Garden ponds add diversity and can be made from a number of materials. They can be used to grow water chestnuts, various Asian herbs, taro and water lilies and can harbour insect eating frogs and fish. Garden ponds can be incorporated into a greenhouse design and will benefit plants that prefer high humidity. If small children are around, secure the pond with a steel-mesh cover to prevent drowning accidents.


Bee on plum blossom.

Fruit trees, as well as ornamental trees benefit the permaculture system. While fruit trees are a source of food, ornamental trees can add landscape appeal, providing pleasure and attract a range of creatures like insects, spiders and birds.

Trees can be strategically placed for climate modification, providing shade and shelter from the wind.
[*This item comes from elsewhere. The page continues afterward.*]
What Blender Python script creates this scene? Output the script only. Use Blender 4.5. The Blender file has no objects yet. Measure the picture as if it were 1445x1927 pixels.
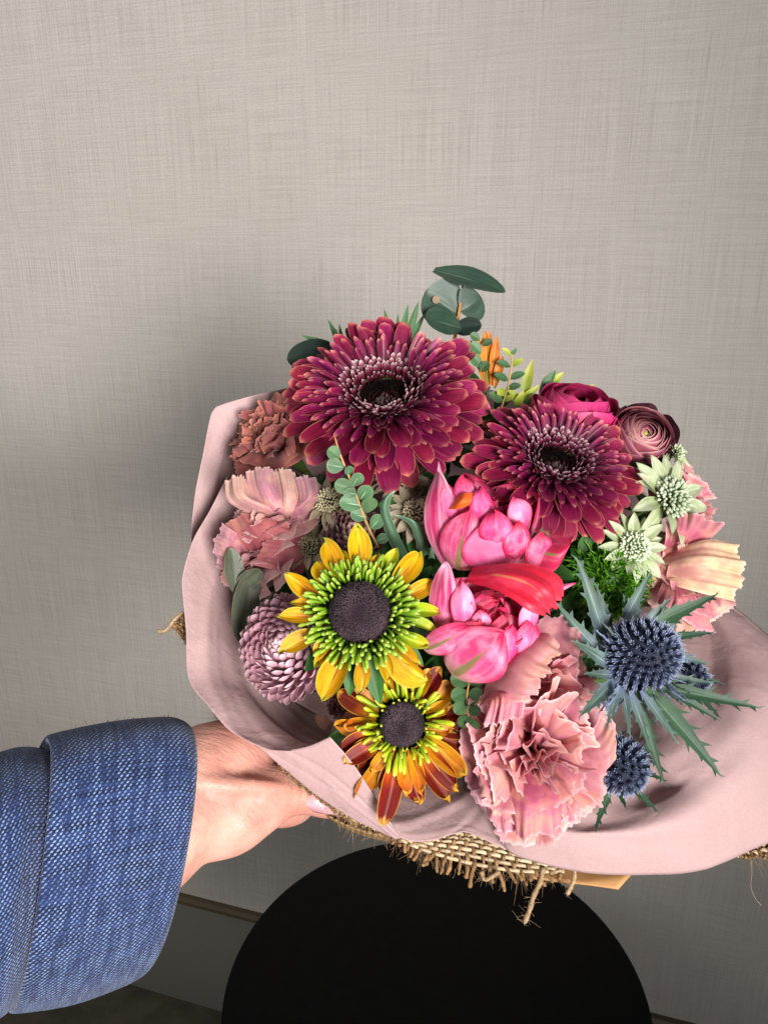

Deciduous trees planted on the sunny northern side will provide shade in summer and enable solar heating in winter, when the leaves have shed. If space is limited, winter vegetables can be grown under deciduous trees when they are dormant.

In a small area, trees can be grown in containers and kept small via pruning. Multi-grafted trees save a lot of room. For example peaches, almonds, nectarines, apricots and plums are from a similar family so several might be grafted onto one rootstock.

Fruit trees can be espaliered, which is pruning and training onto wires on a wall or fence. The advantages of espalier are easier picking, netting against birds and saving space.